Sans Authoritas wrote:
Now, do you have any idea what I believe, Old Dog? Because what you think I believe sounds nothing like what I know I believe.
Old Dog wrote:
Actually, I was trying to determine exactly what it was you do believe, SA, and whether you can debate while differentiating between personal ethics and social ethics.
Is that how you "try to determine" what someone believes? Accuse him of what he does not believe? Because saying, "I note...that [he] attempts to equate restrictive firearms laws to slavery," and accusing me of being a hypocrite in my beliefs (to find out what my beliefs are) are rather unmanly, unscholarly ways to find something out. Not unlike throwing a grenade into a house to see if anyone lives there. Or slandering a man's reputation to see if anyone else springs up to defend it.
Old Dog, based on your attempted insults and your butchery of my words, I have developed a tendency to not to take you at your word when you tell me what you were "really" trying to do.
In your estimation, what is the difference between "social ethics" and "personal ethics?" Some people believe that "social ethics" means there is only a code of ethics if society creates one. In other words, that there is no objective moral norm. To such people, things are only moral or immoral when society says they are.
As for "personal ethics," some people believe that every individual person has his own "moral norm" that is not subject to any objective moral norm. But then, as Fagothey says, if every person has his
own moral norm, there isn't such a thing as norm at all, is there?
Do you consider yourself an adherent to one of these two schools of thought, Old Dog?
If not, what do you believe? (I won't try to find out in any other way than by asking you what you believe.)
Old Dog wrote:
If I can harken back to my undergrad class that covered Applied Ethics (way back, around '78 or so IIRC, was that before you were born, SA?), not every social issue can be so simplified, so black-and-white as you desire to make seem.
Old Dog, what greyscale moral issues do you see in the world? Is something not either wrong, or right? Or have you made the cardinal mistake of ethicists and reified evil?

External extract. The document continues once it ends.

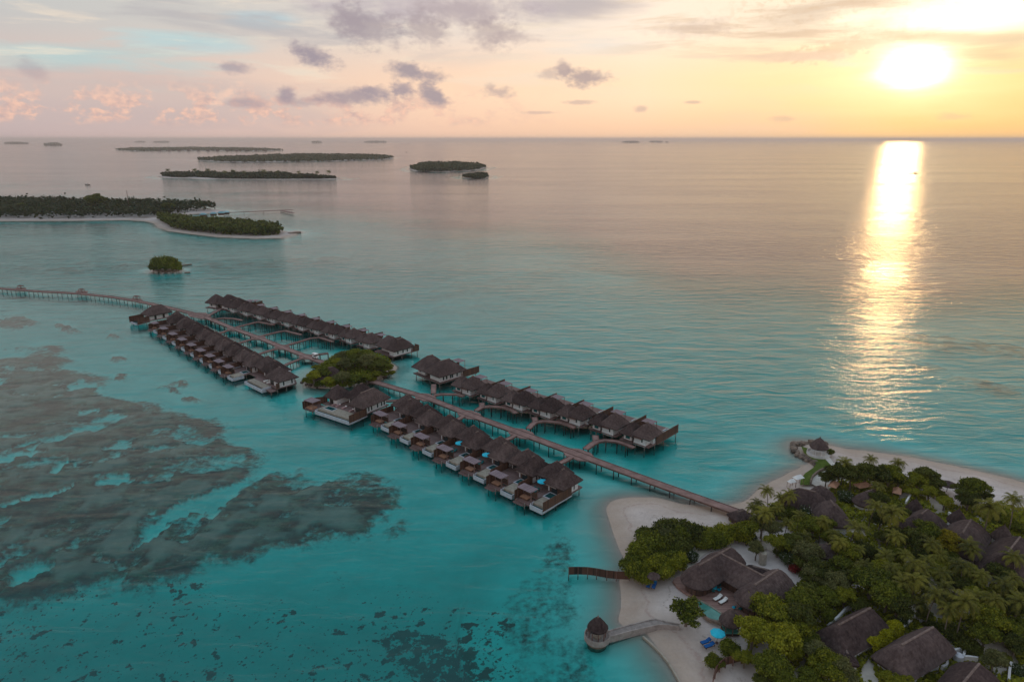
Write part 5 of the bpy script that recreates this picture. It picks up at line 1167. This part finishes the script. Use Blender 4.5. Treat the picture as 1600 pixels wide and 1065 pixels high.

Evil is not a thing, but the absence of a thing. This fact is something that is seldom discussed in modern ethics classes. If there is any "grey" area, it is only because people have not bothered to take the time to realize that something is either good, or evil:
not because good and evil acts are somehow mixed and inseparable. For example, raping someone is not wrong because it consists of sexual behavior, which can be good. Raping someone is wrong because it denies the dignity to which she is entitled as a human being and a woman, and is a contradiction of the sexual act, which by nature, is voluntary. At its core, rape is wrong because it is sexual behavior
without consent from one of the parties: a lack of something that should be there.
Moral issues
are black and white in themselves. Always. If there is any blurriness, it is not due to any defect in the difference between right and wrong, but only a defect in our capability to see clearly.